The Innovator’s Book: A book review by Bob Morris

The Innovator’s Book: Rules for Rebels, Mavericks and Innovators 
Max Mckeown
LID Publishing Ltd. (January 2020)

All humanity is part of whatever comes next. Innovators can make it better.

In his latest book, Max Mckeown asserts that innovation “is about practical creativity. It’s about making new ideas into something useful. Innovators do this work. They make the previously impossible possible.”

Moreover, “Culture is the sum total of the values, beliefs, assumptions, and traditions of an organization.”

More specifically:

o “Culture develops based on the experiences of the people in the organization. It is not the same as a neatly typed mission statement and cannot be transferred with half-hearted attempts or superficial declarations.”

o “There are differences in character, rhythm, preferences, traditions, jokes, discipline and priorities between the most successful innovative organizations and the rest.”

o “Great insights into practical solutions are the result of what is done and how it is done.”

o “Making the tradition to an innovation culture is tricky because it doesn’t depend on policies or processes in isolation. But, if you embrace complexity, encourage curiosity, ditch dogma, share power, and give people new experiences, they will change their behaviour. And over time this behaviour will become sustainable.”

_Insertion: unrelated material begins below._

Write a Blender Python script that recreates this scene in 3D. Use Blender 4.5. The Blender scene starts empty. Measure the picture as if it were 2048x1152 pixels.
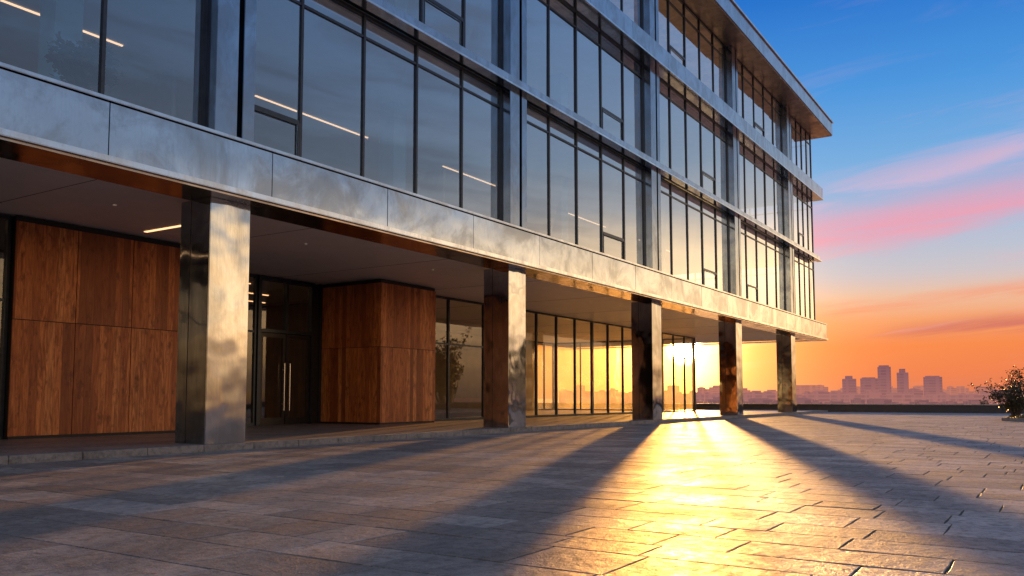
import bpy, bmesh, math, random
from mathutils import Vector, Matrix
R = math.radians
rng = random.Random(7)
C = bpy.context.scene.collection
scene = bpy.context.scene

# ------------------------------------------------------------------ helpers
class MB:
    def __init__(s): s.v=[]; s.f=[]
    def quad(s,a,b,c,d):
        n=len(s.v); s.v+= [a,b,c,d]; s.f.append((n,n+1,n+2,n+3)); return s
    def box(s,x0,x1,y0,y1,z0,z1):
        n=len(s.v)
        s.v+=[(x0,y0,z0),(x1,y0,z0),(x1,y1,z0),(x0,y1,z0),(x0,y0,z1),(x1,y0,z1),(x1,y1,z1),(x0,y1,z1)]
        for q in ((0,3,2,1),(4,5,6,7),(0,1,5,4),(1,2,6,5),(2,3,7,6),(3,0,4,7)): s.f.append(tuple(n+i for i in q))
        return s
    def tube(s,p,q,r0,r1,k=7):
        p=Vector(p);q=Vector(q);d=(q-p).normalized()
        a=d.orthogonal().normalized();b=d.cross(a);n=len(s.v)
        for c,r in((p,r0),(q,r1)):
            for i in range(k):
                t=2*math.pi*i/k; s.v.append(tuple(c+a*math.cos(t)*r+b*math.sin(t)*r))
        for i in range(k): s.f.append((n+i,n+(i+1)%k,n+k+(i+1)%k,n+k+i))
        s.f.append(tuple(n+i for i in range(k-1,-1,-1))); s.f.append(tuple(n+k+i for i in range(k)))
        return s
    def build(s,name,mat,parent=None,bevel=0,seg=2):
        me=bpy.data.meshes.new(name); me.from_pydata(s.v,[],s.f); me.update()
        if bevel:
            bm=bmesh.new(); bm.from_mesh(me)
            bmesh.ops.bevel(bm,geom=list(bm.edges),offset=bevel,segments=seg,affect='EDGES',clamp_overlap=True)
            bm.to_mesh(me); bm.free()
        me.materials.append(mat)
        o=bpy.data.objects.new(name,me); C.objects.link(o)
        if parent: o.parent=parent
        return o
def empty(name,loc=(0,0,0)):
    o=bpy.data.objects.new(name,None); C.objects.link(o); o.location=loc; return o
def tag(o,label=None,cat=None,group=None,kind=None):
    if label: o['label']=label
    if cat: o['category']=cat
    if group: o['group']=group
    if kind: o['kind']=kind
    return o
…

These brief comments suggest the thrust and flavor of Mckeown’s thinking.

Although in what is technically categorized as a “business book,” the information insights, and counsel provided in The Innovator’s Book indicate that McKeown has created a manifesto, a call to arms, and an operations manual accompanied by support resources that can help almost anyone to help almost any organization to achieve three separate but interdependent objectives: “Make new ideas useful and old ideas better in new ways,”  “build a bigger brain — to be part of people who creatively nurture new ideas,” and “help beautiful new ideas to be successful — to guide, protect, and help them to win friends, victories, and a place in the world.”

Those who embrace Mckeown’s challenge must be fully aware of the resistance that change initiatives are certain to encounter. Those who now defend the status quo were probably involved in efforts to eliminate the one it replaced. Never underestimate what James O’Toole so aptly characterizes as “the ideology of comfort and the tyranny of custom.”

Mckeown suggests these key points:

o Innovators nurture.
o If you develop an insight, it becomes an idea.
o If you put your idea into practice, it becomes an invention.
o If your invention is useful to someone then the innovation has become an innovation.
o If innovation creates new problems then we will just have to create new solutions.
o If the innovation improves the human condition then perhaps we have made progress.
o Some innovations are incremental, some are radical and some combine to produce resolutions with huge, far-reaching impact.

“That’s why innovators so passionately nurture new ideas.”

I think this is Mckeown’s most valuable book (thus far) because I expect it to have the widest and deepest impact, especially today when the world is more volatile, more uncertain, more complex, and more ambiguous than at any prior time that I can recall. The need for positive and productive engagement is greater now than ever before.

Hillel the Elder posed the challenge this way: “If not now, when?” And Max Mckeown then asks, ‘If not rebels, mavericks, and innovators,  who?”